7. Solitude collective ou le manque de reconnaissance sociale : ne pas exister socialement (alors qu’ils représentent 55% du PIB et 2 emplois sur 3, leur absence de la scène publique contrairement aux patrons du CAC 40 ou des dirigeants de start-up), le fait de ne pas être compris ni entendus par la puissance publique, celui d’être l’objet d’une défiance injustifiée de la part des syndicats de salariés et des salariés eux-mêmes.  

 

 La solitude croisée avec 6 caractéristiques

 

-la taille de l’entreprise joue modérément (si 46% des dirigeants de petites entreprises se disent isolés, ils sont 43 pour les moyennes et 43 pour les ETI), les dirigeants des petites se sentant cependant moins entourés (23 contre 31% pour les autres).

 

-Meilleure est la performance de l’entreprise, moins forte est la perception de la solitude : aux très bonnes performances (le fait de 36%) sont associés 33% d’isolés (dont très 6%); à des performances correctes (20%), 40% d’isolés (dont très 10%); à des performances moyennes (22%) sont associés 52% d’isolés (très 13%), à de mauvaises performances (22%) sont associés 54% d’isolés (très 15%).  

 

La concentration du capital et du pouvoir de décision renforce le sentiment d’isolement : 42% des dirigeants sont à la fois propriétaires et seuls dirigeants de leur entreprise; ce sont des fondateurs à 4%, des repreneurs à 27% et des successeurs familiaux à 23% dans les plus petites entreprises (taille médiane de 22 salariés) ; 53% se disent isolés (dont très 15).

Il en est de même pour les dirigeants gérants (9% des répondants), 50% se disant isolés (très 10), quoique sous l’autorité d’un tiers; la taille médiane de l’entreprise est la plus importante (45 salariés en médiane). Alors que seulement 32% des associés dirigeants minoritaires au capital (12% des répondants) se sentent isolés (très 5); ce sont des fondateurs associés (33%), des successeurs familiaux (30%), des repreneurs associés (19%) et des dirigeants extérieurs (18%).

Leurs sont proches, les dirigeants majoritaires au capital, mais partageant la direction de l’entreprise (26% des répondants), 38% se sentant isolés (très 7).
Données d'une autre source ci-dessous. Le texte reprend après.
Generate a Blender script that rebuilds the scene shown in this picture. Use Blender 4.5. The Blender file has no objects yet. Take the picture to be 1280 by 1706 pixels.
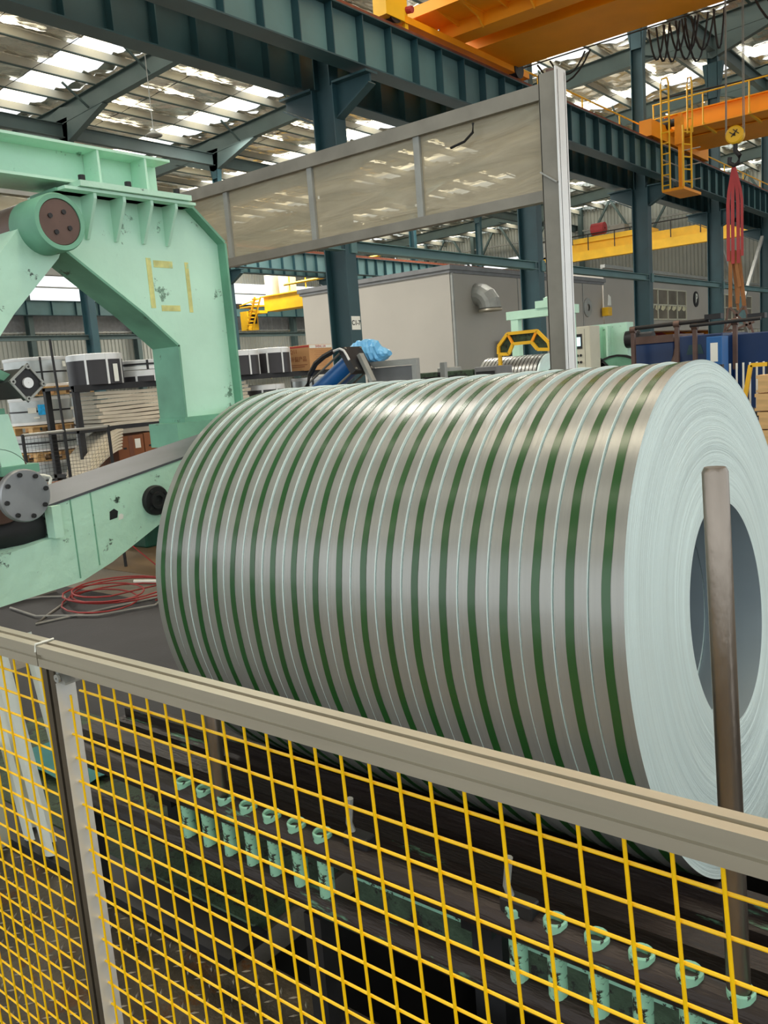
import bpy, math, random
from mathutils import Vector, Matrix
random.seed(7)
C = bpy.context.scene.collection
PI = math.pi

# ---------------------------------------------------------------- camera
YAW, PIT, ROL, FPX, EYE = 0.67918893, 0.16258488, -0.07657992, 1403.8, 1.75
fw = Vector((-math.sin(YAW)*math.cos(PIT), math.cos(YAW)*math.cos(PIT), -math.sin(PIT)))
r0 = Vector((math.cos(YAW), math.sin(YAW), 0)); u0 = r0.cross(fw)
rt = math.cos(ROL)*r0 + math.sin(ROL)*u0
up = -math.sin(ROL)*r0 + math.cos(ROL)*u0
cd = bpy.data.cameras.new('camera'); cam = bpy.data.objects.new('camera', cd); C.objects.link(cam)
m = Matrix((rt, up, -fw)).transposed().to_4x4(); m.translation = Vector((0, 0, EYE)); cam.matrix_world = m
cd.sensor_fit = 'VERTICAL'; cd.sensor_height = 36; cd.lens = FPX/1706*36; cd.clip_start = 0.05; cd.clip_end = 400
bpy.context.scene.camera = cam

# ---------------------------------------------------------------- sky, daylight lamps, exposure
w = bpy.data.worlds.new('world'); bpy.context.scene.world = w; w.use_nodes = True
bg = w.node_tree.nodes['Background']; bg.inputs[0].default_value = (0.92, 0.98, 1.0, 1); bg.inputs[1].default_value = 1.0
vs = bpy.context.scene.view_settings
vs.view_transform = 'Standard'; vs.look = 'None'; vs.gamma = 1; vs.use_curve_mapping = False; vs.exposure = 0.7
def daylight(x, y, z, sx, sy, power, col=(1, .95, .86)):
    l = bpy.data.lights.new('skylight_lamp', 'AREA'); l.shape = 'RECTANGLE'; l.size = sx; l.size_y = sy
    l.energy = power; l.color = col
    o = bpy.data.objects.new('skylight_lamp', l); C.objects.link(o); o.location = (x, y, z)
for yy in (2.9, 8.9): daylight(-1.5, yy, 10.9, 12, 1.4, 230, (1, .86, .64))
daylight(-16.5, 8.9, 10.2, 13, 1.4, 1000); daylight(-16.5, 20.9, 10.2, 13, 1.4, 1000)
daylight(-16.5, 32.9, 10.2, 13, 1.4, 1000); daylight(-31.5, 32.9, 9.9, 12, 1.4, 1000)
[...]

En situation intermédiaire, les dirigeants minoritaires au capital mais dirigeant seuls (11% des répondants) avec 44% d’isolés (très 10).

 

-La gouvernance : la création d’instances de gouvernance permet de réduire significativement le sentiment d’isolement du dirigeant; sans instances de gouvernance, la proportion des dirigeants isolés est de 48% (très 13); avec comité de direction satisfaisant, conseil d’administration (dont administrateurs indépendants), le sentiment de solitude tombe à 25% (très 2) :

39% ont un comité de direction (de 27 dans les petites entreprises, à 74 dans les moyennes puis 87 dans les ETI), avec en moyenne 5 personnes au sein de ce comité; 38% sont pleinement satisfaits de ce comité et 56% nuancés.
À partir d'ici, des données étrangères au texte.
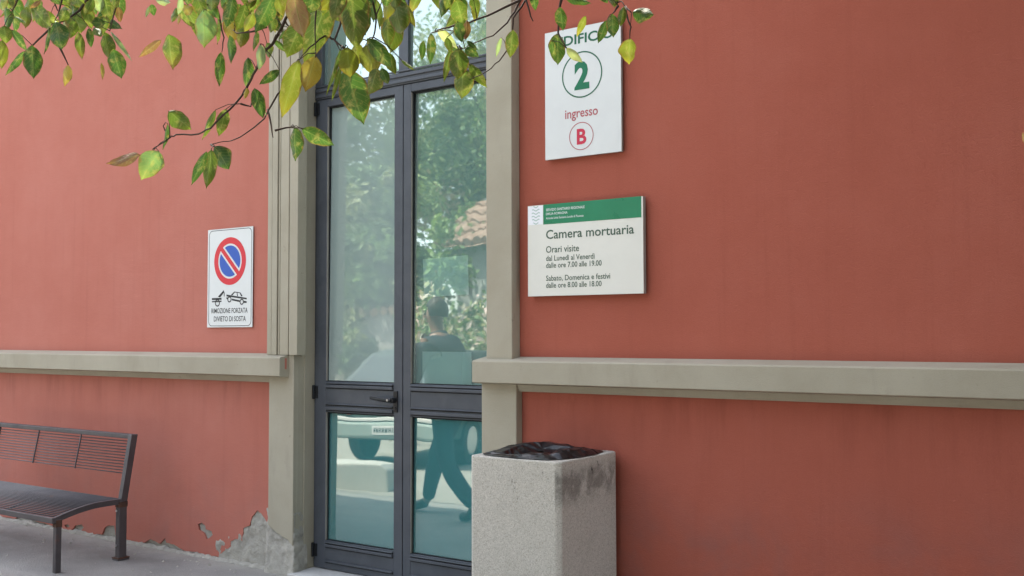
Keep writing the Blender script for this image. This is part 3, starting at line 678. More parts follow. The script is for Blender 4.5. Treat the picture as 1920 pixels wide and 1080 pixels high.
# ------------------------------------------------------------------ foliage helpers
def colour_mesh(me, cols):
    at = me.color_attributes.new('leaf_colour', 'FLOAT_COLOR', 'POINT'); at.data.foreach_set('color', np.asarray(cols, dtype=np.float32).ravel())
def cards(name, P, size, cols, parent, m_, flat=.35):
    """many small pointed leaves: P positions, one diamond-ish folded leaf each"""
    n = len(P); rs = np.random.RandomState(len(name) + n)
    d = rs.normal(size=(n, 3)); d[:, 2] -= .8; d /= np.linalg.norm(d, axis=1)[:, None]
    a = rs.normal(size=(n, 3)); a[:, 2] *= flat; a -= d * np.sum(a * d, 1)[:, None]; a /= np.linalg.norm(a, axis=1)[:, None]
    s = size * rs.uniform(.6, 1.35, n)[:, None]; nr = np.cross(d, a)
    v = np.stack([P, P + d * s * .45 + a * s * .27 + nr * s * .06, P + d * s, P + d * s * .45 - a * s * .27 + nr * s * .06], 1).reshape(-1, 3)
    me = bpy.data.meshes.new(name); i = np.arange(n) * 4
    me.from_pydata(v.tolist(), [], np.stack([i, i + 1, i + 2, i + 3], 1).tolist())
    colour_mesh(me, np.repeat(np.c_[cols, np.ones(n)], 4, 0)); me.materials.append(m_)
    o = bpy.data.objects.new(name, me); col.objects.link(o); o.parent = parent; return o
def tree(name, label, x, y, h, cr, trunk_r, cols, nleaf, size, z0f=.35, seed=0, group=None, cat='tree'):
    rs = np.random.RandomState(seed); t = thing(name, label, cat, (x, y, 0), 0, group); m = MB()
    top = Vector((rs.uniform(-.3, .3), rs.uniform(-.3, .3), h * .8))
    tp = [Vector((0, 0, -.05)), Vector((.03, 0, h * .12)), Vector((rs.uniform(-.15, .15), rs.uniform(-.15, .15), h * .4)), top]
    m.tube(tp, [trunk_r * 1.3, trunk_r, trunk_r * .75, trunk_r * .2], 10); ends = []
    for k in range(11):
        a = k * 2.4 + rs.uniform(-.4, .4); zz = h * rs.uniform(z0f * .8, .72); s = Vector((tp[2].x, tp[2].y, zz))
        e = Vector((math.cos(a) * cr * rs.uniform(.5, .95), math.sin(a) * cr * rs.uniform(.5, .95), zz + h * rs.uniform(.02, .22)))
        m.tube([s, s.lerp(e, .5) + Vector((0, 0, .12 * cr)), e], [trunk_r * .4, trunk_r * .22, .012], 6); ends += [e, s.lerp(e, .6) + Vector((0, 0, .1 * cr))]
    m.build('trunk', M['bark'], t, smooth=True)
    ends += [top, top + Vector((0, 0, h * .12)), top - Vector((0, 0, h * .12))]
    E = np.array([list(e) for e in ends]); cl = []
    for e in E:
        for _ in range(5): cl.append(e + rs.normal(size=3) * np.array([.28, .28, .20]) * cr)
    cl = np.array(cl); cl[:, 2] = np.clip(cl[:, 2], h * z0f, h * .97)
    idx = rs.randint(0, len(cl), nleaf); P = cl[idx] + rs.normal(size=(nleaf, 3)) * cr * rs.uniform(.05, .13, (len(cl), 1))[idx]
    pal = np.array(cols); cc = pal[rs.randint(0, len(pal), len(cl))][idx] * rs.uniform(.75, 1.25, (nleaf, 1))
    cards('crown', P, size, cc, t, M['far_leaf']); return t

# ------------------------------------------------------------------ the tree whose branches hang into the view
LC = dict(g=(.052, .105, .026), l=(.092, .135, .026), ly=(.165, .18, .03), y=(.34, .25, .05), b=(.19, .095, .05), s=(.26, .33, .19), w=(.50, .53, .30), bp=(.27, .15, .10), gy=(.12, .16, .035), sg=(.15, .24, .10))
TIPC = dict(gy=(.40, .22, .05), l=(.20, .22, .03), g=(.07, .13, .03), sg=(.30, .30, .06), ly=(.42, .33, .05), y=(.42, .24, .05), b=(.30, .13, .05), bp=(.42, .26, .14))
class LeafBuf:
    def __init__(s): s.v = []; s.f = []; s.c = []; s.uv = []
    def leaf(s, base, tip, wid, side, c0, c1, fold=.25, curl=.12, rs=random):
        """pointed oval leaf with midrib fold, arching along its length and a slightly wavy edge"""
        ax = tip - base; L = ax.length; d = ax.normalized(); sd = (side - d * side.dot(d)).normalized(); nr = d.cross(sd)
        NU, NV = 14, 4; o = len(s.v); ph = rs.uniform(0, 6); j1 = rs.uniform(.85, 1.15)
        for i in range(NU + 1):
            u = i / NU; uu = u ** .92
            hw = wid * .5 * (math.sin(math.pi * min(1, uu * 1.02)) ** .76 if 0 < u < 1 else 0) * (1.16 - .30 * u)
            if u > .86: hw *= .8
            for k in range(-NV // 2, NV // 2 + 1):
                q = k / (NV // 2); wob = 1 + .035 * math.sin(u * 17 * j1 + ph + q * 2)
                p = base + d * (L * u) + sd * (hw * q * wob) + nr * (abs(q) * hw * fold * 2 * (1 + .4 * math.sin(u * 9 + ph)) + curl * L * (u * u - u * .6) + .02 * L * math.sin(u * 8 + ph + q * 3))
                s.v.append(tuple(p)); s.uv.append((u, q, ph)); m_ = max(0, (u - .45) / .55) ** 1.4 * (.5 + .5 * abs(q)) if c1 is not None else 0
                cc = [a * (1 - m_) + b * m_ for a, b in zip(c0, c1 or c0)]
                if abs(q) < .1: cc = [x * 1.25 + .01 for x in cc]
                s.c.append((*cc, 1))
        w_ = NV + 1
        for i in range(NU):
            for k in range(NV): s.f.append((o + i * w_ + k, o + i * w_ + k + 1, o + (i + 1) * w_ + k + 1, o + (i + 1) * w_ + k))
    def build(s, name, parent):
        me = bpy.data.meshes.new(name); me.from_pydata(s.v, [], s.f); colour_mesh(me, s.c); me.materials.append(M['leaf'])
        at = me.attributes.new('leaf_pos', 'FLOAT_VECTOR', 'POINT'); at.data.foreach_set('vector', np.asarray(s.uv, dtype=np.float32).ravel())
        me.polygons.foreach_set('use_smooth', [True] * len(me.polygons)); o = bpy.data.objects.new(name, me); col.objects.link(o); o.parent = parent; return o
TX, TY = .80, -3.35
lt = thing('leafy_tree', 'leafy tree with yellowing leaves whose low branches hang across the red wall', 'tree', (TX, TY, 0))
toL = Matrix.Translation((-TX, -TY, 0))
# leaves of the hanging branches, measured one by one: base, tip, visible width (photo pixels), kind
SPRAYS = {
 'far_left': dict(z=2.75, leaves=[(11,14,15,54,20,'g'),(0,-10,5,20,25,'l'),(20,-8,14,16,22,'l'),(30,-5,41,31,17,'g'),(8,48,12,82,24,'l'),(4,75,3,130,20,'ly'),(22,56,50,96,18,'g'),(46,96,11,142,14,'g'),(60,85,63,147,31,'g'),(25,31,48,43,8,'g'),
   (76,2,55,16,8,'b'),(70,0,80,12,9,'l'),(95,27,88,56,15,'s'),(92,50,84,102,11,'g'),(104,40,116,92,37,'g'),(140,-12,150,14,28,'l'),(125,18,112,40,20,'l'),(138,20,152,62,36,'l'),(140,38,132,72,18,'l'),(158,3,172,55,24,'l'),(175,-8,188,24,28,'s'),
   (196,-5,205,42,28,'l'),(172,42,198,44,20,'g'),(186,32,229,54,20,'g'),(167,52,171,90,13,'g'),(147,60,154,112,16,'gy'),(176,52,190,68,14,'l'),(196,60,206,112,26,'l'),(212,92,228,148,30,'g'),(207,58,248,115,8,'s'),(128,122,121,162,22,'y'),(190,118,193,150,8,'y'),
   (222,12,226,42,12,'b'),(150,-20,160,20,26,'l'),(210,-18,216,16,22,'l'),(60,-18,66,8,20,'l')],
   twigs=[[(180,-40),(163,0),(150,18),(125,37),(112,42),(96,52)],[(120,-20),(110,22),(103,42)],[(95,-15),(108,20)],[(224,-25),(218,12),(212,36),(206,58)],[(96,52),(60,85),(46,97)],[(112,88),(128,122)],[(40,-20),(28,10),(22,25)]]),
 'left': dict(z=2.45, leaves=[(284,8,289,30,13,'g'),(292,0,320,5,14,'s'),(280,12,273,33,6,'s'),(302,75,259,108,14,'b'),(316,64,324,131,38,'gy'),(330,14,322,42,14,'l'),(340,-5,334,28,14,'s'),(336,25,334,46,8,'y'),(345,10,358,28,18,'y'),(382,18,383,90,43,'sg'),
   (366,-10,385,30,26,'l'),(388,8,412,36,18,'g'),(438,-5,424,52,26,'g'),(452,8,424,46,26,'l'),(462,8,444,58,26,'l'),(475,25,458,60,20,'ly'),(512,-8,478,62,36,'g'),(482,58,475,95,13,'l'),(512,32,508,62,20,'l'),(520,-5,530,30,18,'ly'),(431,66,433,119,19,'g'),
   (414,98,411,163,18,'g'),(465,108,461,168,23,'g'),(463,164,458,186,10,'y'),(488,82,486,133,19,'s'),(500,80,506,109,18,'l'),(513,74,539,99,11,'g'),(542,56,522,74,10,'g'),(544,58,563,82,14,'g'),(524,131,486,159,18,'g'),(477,165,494,222,24,'g'),(483,170,500,219,7,'w'),  # last entry: pale sliver painting the sunlit edge of the leaf before it
   (316,208,359,243,32,'l'),(315,232,306,281,10,'g'),(298,284,264,338,40,'sg'),(262,290,201,308,24,'b'),(284,286,262,300,16,'ly'),(404,206,378,262,14,'l'),(424,204,410,256,22,'l'),(402,274,430,318,36,'g'),(396,280,388,354,28,'l'),(388,284,358,346,20,'g'),
   (553,238,553,302,28,'g'),(566,242,627,273,30,'g'),(400,-14,396,20,26,'l'),(420,-12,428,22,24,'g'),(470,-14,466,18,26,'l'),(495,-16,500,14,22,'ly'),(350,-16,352,10,22,'g')],
   twigs=[[(600,-40),(560,5),(537,33),(512,82),(498,94),(480,130),(465,160),(452,181),(430,205),(395,240),(372,252),(330,253),(318,258),(300,270),(286,280)],[(560,110),(540,150),(520,178),(503,206),(496,222),(470,245),(440,262),(420,265),(396,271)],[(503,206),(508,235),(512,258)],
     [(400,-20),(410,30),(420,70),(416,98)],[(500,50),(470,60),(445,63),(436,56)],[(452,195),(470,200),(478,166)],[(516,244),(545,238),(570,241)],[(535,40),(545,55)],[(318,258),(306,236)],[(396,271),(402,275)]]),
 'middle': dict(z=1.95, leaves=[(550,-14,568,72,38,'bp'),(561,112,528,222,36,'ly'),(622,-12,568,125,50,'l'),(592,105,572,172,38,'y'),(588,-15,582,25,34,'g'),(655,-34,668,96,58,'l'),(697,-10,701,42,18,'g'),(652,88,656,146,40,'ly'),(686,84,702,142,42,'ly'),(688,72,736,128,30,'g'),
   (648,128,682,234,56,'g'),(728,98,742,140,20,'l'),(708,128,692,178,34,'l'),(715,128,728,158,18,'g'),(640,90,612,178,9,'l'),(640,120,622,190,9,'l'),(728,-14,724,14,22,'g'),(640,-25,622,40,34,'l'),(685,-20,680,40,30,'g'),(672,80,662,130,26,'ly'),(752,112,778,131,7,'l'),(610,-25,604,30,30,'l')],
   twigs=[[(690,-60),(660,-10),(640,40),(628,75),(645,92),(650,128)],[(600,-30),(590,40),(592,100)],[(628,75),(610,66),(580,90),(561,112)],[(690,-40),(705,30),(700,70),(690,84)]]),
 'right': dict(z=2.3, leaves=[(794,76,791,114,12,'g'),(808,62,806,121,18,'g'),(820,55,858,92,17,'w'),(858,40,866,80,22,'g'),(876,38,872,76,16,'b'),(876,76,896,94,10,'g'),(846,90,832,155,14,'l'),(860,90,858,150,38,'l'),(872,92,898,106,18,'g'),(868,128,866,186,38,'l'),(880,120,914,164,20,'l'),
   (862,-10,868,34,24,'g'),(886,-8,897,28,20,'l'),(845,-12,836,18,18,'l'),(962,56,956,109,25,'l'),(940,70,930,108,8,'s'),(1000,-10,1004,20,16,'g'),(850,85,880,128,20,'g'),(838,70,846,100,14,'l')],
   twigs=[[(1010,-30),(976,0),(930,22),(878,44),(862,60)],[(985,-20),(970,12),(952,42),(925,66),(888,80),(868,92)],[(990,-30),(984,2),(963,34),(959,84),(936,114),(912,134),(880,150)],[(984,-10),(993,25),(1000,40)],[(860,46),(830,54),(808,62)],[(864,90),(868,128)]]),
 'far_right': dict(z=2.6, leaves=[(1050,13,1056,58,23,'g'),(1060,-5,1108,5,18,'g'),(1046,62,1046,122,32,'g'),(1034,76,1040,110,14,'g'),(1062,90,1093,117,17,'w'),(1148,26,1150,70,24,'g'),(1138,38,1121,82,17,'g'),(1170,12,1163,50,16,'l'),(1186,22,1226,28,33,'g'),(1181,72,1180,121,34,'ly'),(1130,-16,1140,6,18,'g'),(1918,248,1919,268,4,'bp')],
   twigs=[[(1060,-30),(1050,10),(1046,62),(1062,90)],[(1120,-30),(1145,5),(1166,3),(1172,12)],[(1172,12),(1184,24)],[(1172,12),(1182,50),(1181,72)],[(1160,10),(1148,26)]]),
}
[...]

22% ont un conseil d’administration (17 dans les petites entreprises, 36 dans les moyennes et 62 dans les ETI); parmi ces entreprises, 19% ont des administrateurs externes.  

 

-Les femmes sont plus écartelées entre vie privée et vie professionnelle : elles sont plus souvent seules dans leur vie privée (27% contre 15 pour les hommes); 9% n’ont pas d’enfants. Alors que les dirigeants hommes sont majoritairement de profil repreneur ou fondateur (65%), les femmes se recrutent principalement chez les successeurs familiaux (36%) et les dirigeants-managers. Si elles sont plus nombreuses que les hommes à adopter un style charismatique et communicant, elles sont moins nombreuses à se déclarer « pragmatiques » et même « participatives, démocratiques et délégatives ».
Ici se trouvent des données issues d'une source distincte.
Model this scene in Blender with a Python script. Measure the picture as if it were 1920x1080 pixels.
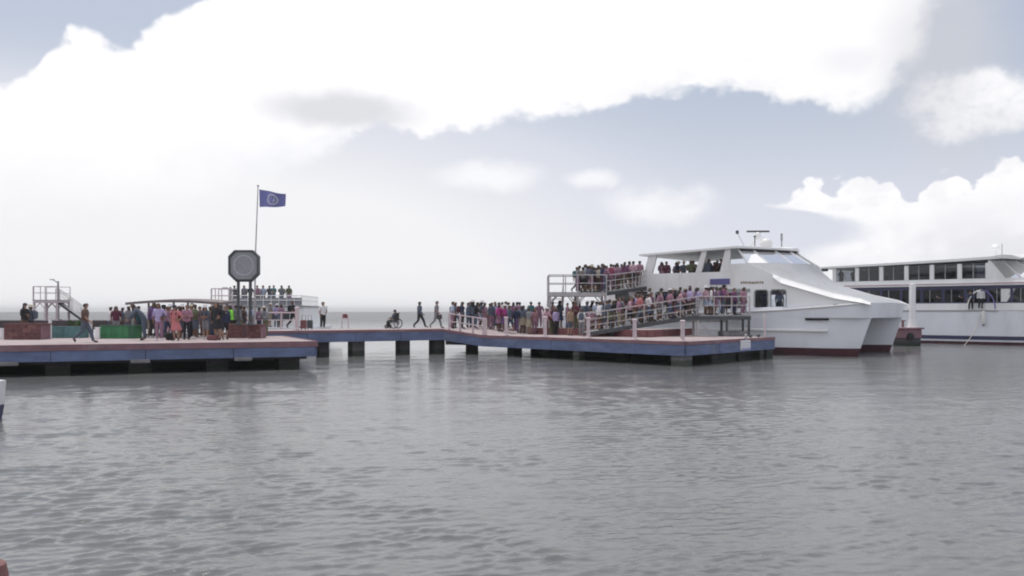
import bpy, bmesh, math, random
import numpy as np
from mathutils import Vector, Matrix
from mathutils.geometry import tessellate_polygon
R = math.radians
random.seed(7)
for o in list(bpy.data.objects):
    bpy.data.objects.remove(o)
SC = bpy.context.scene
COL = SC.collection
HAZE = 0.0004      # density per metre of the haze added to lift dark tones
H = 2.6            # height of the lens above the water, metres
F = 1663.0         # focal length in photograph pixels
HOR = 583.0        # row of the sea horizon in the photograph

# ------------------------------------------------------------------ camera
cam = bpy.data.cameras.new('camera')
cam.sensor_width = 36
cam.lens = 36 * F / 1920
cam.shift_y = (HOR - 540) / 1920
cam.clip_start = 0.1
cam.clip_end = 20000
camo = bpy.data.objects.new('camera', cam)
COL.objects.link(camo)
camo.location = (0, 0, H)
camo.rotation_euler = (R(90), 0, 0)
SC.camera = camo

# ------------------------------------------------------------------ sun, exposure
SUN_AZ, SUN_EL = -30.0, 72.0      # azimuth from +Y towards +X, elevation
sun = bpy.data.lights.new('sun', 'SUN')
sun.energy = 2.0
sun.angle = R(10)      # the sun stands behind the edge of the great cloud
sun.color = (1.0, 0.95, 0.88)
suno = bpy.data.objects.new('sun', sun)
COL.objects.link(suno)
sd = Vector((math.sin(R(SUN_AZ)) * math.cos(R(SUN_EL)), math.cos(R(SUN_AZ)) * math.cos(R(SUN_EL)), math.sin(R(SUN_EL))))
suno.rotation_euler = (-sd).to_track_quat('-Z', 'Y').to_euler()
SC.view_settings.view_transform = 'Standard'
SC.view_settings.look = 'None'
SC.view_settings.exposure = 0.0
SC.view_settings.gamma = 1.0
SC.view_settings.use_curve_mapping = False
SC.cycles.filter_width = 2.0
SC.cycles.max_bounces = 6
SC.cycles.transparent_max_bounces = 12

# ------------------------------------------------------------------ sky with its clouds
W = bpy.data.worlds.new('World')
SC.world = W
W.use_nodes = True
nt = W.node_tree
nt.nodes.clear()


class NG:
    """small helper to write node maths"""
    def __init__(self, t): self.t = t
    def n(self, typ, **kw):
        x = self.t.nodes.new(typ)
        for k, v in kw.items(): setattr(x, k, v)
        return x
    def put(self, sock, v):
        if isinstance(v, bpy.types.NodeSocket): self.t.links.new(v, sock)
        else: sock.default_value = v
    def m(self, op, a, b=0.0, c=0.0, clamp=False):
        x = self.n('ShaderNodeMath', operation=op, use_clamp=clamp)
        self.put(x.inputs[0], a); self.put(x.inputs[1], b); self.put(x.inputs[2], c)
        return x.outputs[0]
    def add(self, a, b): return self.m('ADD', a, b)
    def sub(self, a, b): return self.m('SUBTRACT', a, b)
    def mul(self, a, b): return self.m('MULTIPLY', a, b)
    def mx(self, a, b): return self.m('MAXIMUM', a, b)
    def mn(self, a, b): return self.m('MINIMUM', a, b)
    def step(self, v, lo, hi, t0=0.0, t1=1.0, smooth=True):
        x = self.n('ShaderNodeMapRange')
        x.interpolation_type = 'SMOOTHSTEP' if smooth else 'LINEAR'
        self.put(x.inputs[0], v)
        for i, q in enumerate((lo, hi, t0, t1)): self.put(x.inputs[1 + i], q)
        return x.outputs[0]
    def mix(self, f, a, b):
        x = self.n('ShaderNodeMix', data_type='RGBA')
        self.put(x.inputs[0], f); self.put(x.inputs[6], a); self.put(x.inputs[7], b)
        return x.outputs[2]
    def comb(self, a, b, c):
        x = self.n('ShaderNodeCombineXYZ')
        self.put(x.inputs[0], a); self.put(x.inputs[1], b); self.put(x.inputs[2], c)
        return x.outputs[0]
    def noise(self, vec, scale, detail=5.0, rough=0.55, dist=0.0):
        x = self.n('ShaderNodeTexNoise')
        self.put(x.inputs['Vector'], vec)
        x.inputs['Scale'].default_value = scale
        x.inputs['Detail'].default_value = detail
        x.inputs['Roughness'].default_value = rough
        x.inputs['Distortion'].default_value = dist
        return x.outputs['Fac']
    def curve(self, v, lo, hi, pts, ylo, yhi):
        """piecewise curve: v in [lo,hi] -> points (x,y) in real units"""
        x = self.n('ShaderNodeFloatCurve')
        t = self.step(v, lo, hi, 0, 1, False)
        self.put(x.inputs['Value'], t)
        c = x.mapping.curves[0]
        q = [((a - lo) / (hi - lo), (b - ylo) / (yhi - ylo)) for a, b in pts]
        while len(c.points) < len(q): c.points.new(0.5, 0.5)
        for p, (a, b) in zip(c.points, q):
            p.location = (min(1, max(0, a)), min(1, max(0, b)))
            p.handle_type = 'AUTO_CLAMPED'
        x.mapping.update()
        return self.step(x.outputs[0], 0, 1, ylo, yhi, False)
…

Les dirigeantes sont plus sensibles que les hommes à 4 facteurs d’isolement (le poids des responsabilités et l’exercice du pouvoir, le fait de devoir dissimuler leurs émotions, la gestion des relations difficiles avec les salariés, le compromis vie personnelle-vie professionnelle). Pour rompre leur isolement, elles font plus appel à des conseillers externes (48% contre 35 pour les hommes), à se former et assister à des présentations d’études (27% vs 17) et à recourir au coaching (14 % vs 8).  

 

-L’âge n’est pas une variable déterminante: les plus jeunes ne sentent pas moins isolés que leurs aînés (49% des moins de 40 ans se sentent isolés vs 46 chez les 40-59 ans et 42 chez les plus de 60 ans) ; les moins de 40 ans et les 40-50 ans sont ceux qui ont la durée de travail hebdomadaire la plus longue en moyenne, mais c’est aussi chez les moins de 40 ans qu’il y a la plus grande part de satisfaits (74% des moins de 40 ans vs 65% pour les autres classes d’âge), Les moins de 40 ans sont plus sensibles à l’arbitrage vie privée-vie professionnelle, à la nécessité de masquer ses émotions et ses doutes, au manque de reconnaissance; pour vaincre leur isolement, ils ont plus recours au coaching personnel (12% des moins de 40 ans, 11% des 40-50 ans vs 4% chez les plus de 60 ans). Noter une plus faible participation aux activités syndicales (17% contre 34 pour les plus de 60 ans).  

 

→ Les actions mises en œuvre pour vaincre la solitude : plus une participation à des réseaux d’entrepreneurs, l’appel à des conseils, la visite de salons qu’à des actions syndicales, associatives ou à des formations :

Rompre l’isolement, c’est avant tout un comportement : accepter de partager le pouvoir (partager la décision et le capital), créer un collectif responsable, trouver une voie personnelle et collaborative afin d’exercer son leadership et donc prendre de la hauteur par rapport à l’entreprise et développer une vision et un projet de croissance pour l’entreprise.